#### The problem:
What follows is a set of records; repeat all of them exactly.

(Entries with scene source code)
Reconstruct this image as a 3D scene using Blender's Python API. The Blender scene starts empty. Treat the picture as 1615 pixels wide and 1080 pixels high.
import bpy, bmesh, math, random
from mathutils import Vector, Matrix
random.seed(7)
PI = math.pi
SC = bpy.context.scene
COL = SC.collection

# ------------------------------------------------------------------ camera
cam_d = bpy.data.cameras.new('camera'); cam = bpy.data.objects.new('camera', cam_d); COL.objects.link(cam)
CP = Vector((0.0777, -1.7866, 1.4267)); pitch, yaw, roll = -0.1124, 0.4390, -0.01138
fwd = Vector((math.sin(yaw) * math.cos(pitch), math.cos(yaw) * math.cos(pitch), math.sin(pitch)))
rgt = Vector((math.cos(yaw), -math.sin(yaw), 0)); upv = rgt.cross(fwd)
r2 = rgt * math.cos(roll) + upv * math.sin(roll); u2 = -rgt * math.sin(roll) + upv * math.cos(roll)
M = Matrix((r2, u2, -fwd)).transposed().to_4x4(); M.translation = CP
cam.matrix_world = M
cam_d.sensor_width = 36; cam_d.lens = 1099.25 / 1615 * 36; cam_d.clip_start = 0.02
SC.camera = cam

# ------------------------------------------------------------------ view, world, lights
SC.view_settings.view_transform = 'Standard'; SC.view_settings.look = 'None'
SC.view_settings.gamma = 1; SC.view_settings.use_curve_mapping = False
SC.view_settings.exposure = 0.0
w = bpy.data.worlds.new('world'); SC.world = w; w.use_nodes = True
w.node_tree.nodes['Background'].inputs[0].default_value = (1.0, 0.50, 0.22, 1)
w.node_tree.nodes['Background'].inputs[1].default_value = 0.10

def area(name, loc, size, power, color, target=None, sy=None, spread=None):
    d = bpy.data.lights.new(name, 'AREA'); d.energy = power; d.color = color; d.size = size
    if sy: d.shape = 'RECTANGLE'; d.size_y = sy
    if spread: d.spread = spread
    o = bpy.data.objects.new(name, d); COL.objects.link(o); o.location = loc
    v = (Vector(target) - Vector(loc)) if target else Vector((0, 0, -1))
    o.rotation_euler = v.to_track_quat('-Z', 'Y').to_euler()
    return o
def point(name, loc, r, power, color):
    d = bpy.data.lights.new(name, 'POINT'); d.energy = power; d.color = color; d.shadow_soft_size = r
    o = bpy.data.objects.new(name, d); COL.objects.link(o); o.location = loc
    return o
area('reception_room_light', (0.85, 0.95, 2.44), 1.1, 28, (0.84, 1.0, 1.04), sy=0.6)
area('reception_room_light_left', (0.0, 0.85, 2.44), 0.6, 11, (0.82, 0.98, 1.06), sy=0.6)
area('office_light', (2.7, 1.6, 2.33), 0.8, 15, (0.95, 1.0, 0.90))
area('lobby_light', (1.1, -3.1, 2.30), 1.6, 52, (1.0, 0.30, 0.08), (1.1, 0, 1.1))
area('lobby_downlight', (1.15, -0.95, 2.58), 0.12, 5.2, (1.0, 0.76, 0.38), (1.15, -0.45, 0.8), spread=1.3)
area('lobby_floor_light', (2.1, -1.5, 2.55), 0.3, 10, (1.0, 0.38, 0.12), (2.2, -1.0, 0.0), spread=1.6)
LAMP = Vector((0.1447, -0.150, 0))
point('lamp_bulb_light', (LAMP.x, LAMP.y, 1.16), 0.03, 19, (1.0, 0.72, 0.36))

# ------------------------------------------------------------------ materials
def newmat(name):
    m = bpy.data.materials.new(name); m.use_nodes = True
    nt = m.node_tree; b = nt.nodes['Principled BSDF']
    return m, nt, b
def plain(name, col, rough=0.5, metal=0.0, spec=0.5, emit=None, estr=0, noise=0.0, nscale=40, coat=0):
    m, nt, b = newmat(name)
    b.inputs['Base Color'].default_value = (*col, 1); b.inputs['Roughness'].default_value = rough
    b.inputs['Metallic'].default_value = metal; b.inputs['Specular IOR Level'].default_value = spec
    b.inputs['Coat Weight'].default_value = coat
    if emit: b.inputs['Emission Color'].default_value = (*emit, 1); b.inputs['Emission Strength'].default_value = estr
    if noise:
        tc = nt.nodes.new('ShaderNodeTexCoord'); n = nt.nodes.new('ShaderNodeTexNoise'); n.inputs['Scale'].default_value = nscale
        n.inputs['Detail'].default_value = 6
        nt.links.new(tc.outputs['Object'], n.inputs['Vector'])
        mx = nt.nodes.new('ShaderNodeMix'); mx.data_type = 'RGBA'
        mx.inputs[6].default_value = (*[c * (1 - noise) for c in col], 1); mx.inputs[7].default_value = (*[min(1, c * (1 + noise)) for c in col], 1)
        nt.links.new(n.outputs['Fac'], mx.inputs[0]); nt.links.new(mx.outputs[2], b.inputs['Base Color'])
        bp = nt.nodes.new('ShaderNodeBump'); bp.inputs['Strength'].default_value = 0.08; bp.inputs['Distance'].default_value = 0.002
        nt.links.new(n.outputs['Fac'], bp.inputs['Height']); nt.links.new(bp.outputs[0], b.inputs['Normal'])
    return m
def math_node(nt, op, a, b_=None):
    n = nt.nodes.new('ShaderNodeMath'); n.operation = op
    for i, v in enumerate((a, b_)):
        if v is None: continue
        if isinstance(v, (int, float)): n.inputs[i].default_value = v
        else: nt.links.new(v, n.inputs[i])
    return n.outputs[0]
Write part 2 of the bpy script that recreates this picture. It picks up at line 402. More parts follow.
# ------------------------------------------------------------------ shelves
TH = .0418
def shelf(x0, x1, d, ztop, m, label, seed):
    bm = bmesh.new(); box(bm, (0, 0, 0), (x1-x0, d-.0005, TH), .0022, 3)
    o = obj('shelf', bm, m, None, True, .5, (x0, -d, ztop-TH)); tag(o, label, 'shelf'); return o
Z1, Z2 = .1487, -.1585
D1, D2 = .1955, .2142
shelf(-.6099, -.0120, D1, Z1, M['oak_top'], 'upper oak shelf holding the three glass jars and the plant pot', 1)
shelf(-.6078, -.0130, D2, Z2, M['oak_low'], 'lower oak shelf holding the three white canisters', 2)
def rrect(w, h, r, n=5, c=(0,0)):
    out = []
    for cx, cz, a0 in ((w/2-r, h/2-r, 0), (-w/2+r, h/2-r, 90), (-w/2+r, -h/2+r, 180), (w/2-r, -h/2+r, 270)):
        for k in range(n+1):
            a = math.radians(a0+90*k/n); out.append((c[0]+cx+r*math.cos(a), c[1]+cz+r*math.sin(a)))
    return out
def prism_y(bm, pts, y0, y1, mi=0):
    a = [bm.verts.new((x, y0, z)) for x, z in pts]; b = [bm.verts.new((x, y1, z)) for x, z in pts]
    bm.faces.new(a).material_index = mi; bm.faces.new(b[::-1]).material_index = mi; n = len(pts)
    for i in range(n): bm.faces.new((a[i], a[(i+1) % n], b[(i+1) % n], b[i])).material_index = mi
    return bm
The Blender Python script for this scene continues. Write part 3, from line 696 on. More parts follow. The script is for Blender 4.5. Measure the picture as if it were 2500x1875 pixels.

#### Response:
Reconstruct this image as a 3D scene using Blender's Python API. The Blender scene starts empty. Treat the picture as 1615 pixels wide and 1080 pixels high.
import bpy, bmesh, math, random
from mathutils import Vector, Matrix
random.seed(7)
PI = math.pi
SC = bpy.context.scene
COL = SC.collection

# ------------------------------------------------------------------ camera
cam_d = bpy.data.cameras.new('camera'); cam = bpy.data.objects.new('camera', cam_d); COL.objects.link(cam)
CP = Vector((0.0777, -1.7866, 1.4267)); pitch, yaw, roll = -0.1124, 0.4390, -0.01138
fwd = Vector((math.sin(yaw) * math.cos(pitch), math.cos(yaw) * math.cos(pitch), math.sin(pitch)))
rgt = Vector((math.cos(yaw), -math.sin(yaw), 0)); upv = rgt.cross(fwd)
r2 = rgt * math.cos(roll) + upv * math.sin(roll); u2 = -rgt * math.sin(roll) + upv * math.cos(roll)
M = Matrix((r2, u2, -fwd)).transposed().to_4x4(); M.translation = CP
cam.matrix_world = M
cam_d.sensor_width = 36; cam_d.lens = 1099.25 / 1615 * 36; cam_d.clip_start = 0.02
SC.camera = cam

# ------------------------------------------------------------------ view, world, lights
SC.view_settings.view_transform = 'Standard'; SC.view_settings.look = 'None'
SC.view_settings.gamma = 1; SC.view_settings.use_curve_mapping = False
SC.view_settings.exposure = 0.0
w = bpy.data.worlds.new('world'); SC.world = w; w.use_nodes = True
w.node_tree.nodes['Background'].inputs[0].default_value = (1.0, 0.50, 0.22, 1)
w.node_tree.nodes['Background'].inputs[1].default_value = 0.10

def area(name, loc, size, power, color, target=None, sy=None, spread=None):
    d = bpy.data.lights.new(name, 'AREA'); d.energy = power; d.color = color; d.size = size
    if sy: d.shape = 'RECTANGLE'; d.size_y = sy
    if spread: d.spread = spread
    o = bpy.data.objects.new(name, d); COL.objects.link(o); o.location = loc
    v = (Vector(target) - Vector(loc)) if target else Vector((0, 0, -1))
    o.rotation_euler = v.to_track_quat('-Z', 'Y').to_euler()
    return o
def point(name, loc, r, power, color):
    d = bpy.data.lights.new(name, 'POINT'); d.energy = power; d.color = color; d.shadow_soft_size = r
    o = bpy.data.objects.new(name, d); COL.objects.link(o); o.location = loc
    return o
area('reception_room_light', (0.85, 0.95, 2.44), 1.1, 28, (0.84, 1.0, 1.04), sy=0.6)
area('reception_room_light_left', (0.0, 0.85, 2.44), 0.6, 11, (0.82, 0.98, 1.06), sy=0.6)
area('office_light', (2.7, 1.6, 2.33), 0.8, 15, (0.95, 1.0, 0.90))
area('lobby_light', (1.1, -3.1, 2.30), 1.6, 52, (1.0, 0.30, 0.08), (1.1, 0, 1.1))
area('lobby_downlight', (1.15, -0.95, 2.58), 0.12, 5.2, (1.0, 0.76, 0.38), (1.15, -0.45, 0.8), spread=1.3)
area('lobby_floor_light', (2.1, -1.5, 2.55), 0.3, 10, (1.0, 0.38, 0.12), (2.2, -1.0, 0.0), spread=1.6)
LAMP = Vector((0.1447, -0.150, 0))
point('lamp_bulb_light', (LAMP.x, LAMP.y, 1.16), 0.03, 19, (1.0, 0.72, 0.36))

# ------------------------------------------------------------------ materials
def newmat(name):
    m = bpy.data.materials.new(name); m.use_nodes = True
    nt = m.node_tree; b = nt.nodes['Principled BSDF']
    return m, nt, b
def plain(name, col, rough=0.5, metal=0.0, spec=0.5, emit=None, estr=0, noise=0.0, nscale=40, coat=0):
    m, nt, b = newmat(name)
    b.inputs['Base Color'].default_value = (*col, 1); b.inputs['Roughness'].default_value = rough
    b.inputs['Metallic'].default_value = metal; b.inputs['Specular IOR Level'].default_value = spec
    b.inputs['Coat Weight'].default_value = coat
    if emit: b.inputs['Emission Color'].default_value = (*emit, 1); b.inputs['Emission Strength'].default_value = estr
    if noise:
        tc = nt.nodes.new('ShaderNodeTexCoord'); n = nt.nodes.new('ShaderNodeTexNoise'); n.inputs['Scale'].default_value = nscale
        n.inputs['Detail'].default_value = 6
        nt.links.new(tc.outputs['Object'], n.inputs['Vector'])
        mx = nt.nodes.new('ShaderNodeMix'); mx.data_type = 'RGBA'
        mx.inputs[6].default_value = (*[c * (1 - noise) for c in col], 1); mx.inputs[7].default_value = (*[min(1, c * (1 + noise)) for c in col], 1)
        nt.links.new(n.outputs['Fac'], mx.inputs[0]); nt.links.new(mx.outputs[2], b.inputs['Base Color'])
        bp = nt.nodes.new('ShaderNodeBump'); bp.inputs['Strength'].default_value = 0.08; bp.inputs['Distance'].default_value = 0.002
        nt.links.new(n.outputs['Fac'], bp.inputs['Height']); nt.links.new(bp.outputs[0], b.inputs['Normal'])
    return m
def math_node(nt, op, a, b_=None):
    n = nt.nodes.new('ShaderNodeMath'); n.operation = op
    for i, v in enumerate((a, b_)):
        if v is None: continue
        if isinstance(v, (int, float)): n.inputs[i].default_value = v
        else: nt.links.new(v, n.inputs[i])
    return n.outputs[0]
Write part 2 of the bpy script that recreates this picture. It picks up at line 402. More parts follow.
# ------------------------------------------------------------------ shelves
TH = .0418
def shelf(x0, x1, d, ztop, m, label, seed):
    bm = bmesh.new(); box(bm, (0, 0, 0), (x1-x0, d-.0005, TH), .0022, 3)
    o = obj('shelf', bm, m, None, True, .5, (x0, -d, ztop-TH)); tag(o, label, 'shelf'); return o
Z1, Z2 = .1487, -.1585
D1, D2 = .1955, .2142
shelf(-.6099, -.0120, D1, Z1, M['oak_top'], 'upper oak shelf holding the three glass jars and the plant pot', 1)
shelf(-.6078, -.0130, D2, Z2, M['oak_low'], 'lower oak shelf holding the three white canisters', 2)
def rrect(w, h, r, n=5, c=(0,0)):
    out = []
    for cx, cz, a0 in ((w/2-r, h/2-r, 0), (-w/2+r, h/2-r, 90), (-w/2+r, -h/2+r, 180), (w/2-r, -h/2+r, 270)):
        for k in range(n+1):
            a = math.radians(a0+90*k/n); out.append((c[0]+cx+r*math.cos(a), c[1]+cz+r*math.sin(a)))
    return out
def prism_y(bm, pts, y0, y1, mi=0):
    a = [bm.verts.new((x, y0, z)) for x, z in pts]; b = [bm.verts.new((x, y1, z)) for x, z in pts]
    bm.faces.new(a).material_index = mi; bm.faces.new(b[::-1]).material_index = mi; n = len(pts)
    for i in range(n): bm.faces.new((a[i], a[(i+1) % n], b[(i+1) % n], b[i])).material_index = mi
    return bm
The Blender Python script for this scene continues. Write part 3, from line 696 on. More parts follow. The script is for Blender 4.5. Measure the picture as if it were 2500x1875 pixels.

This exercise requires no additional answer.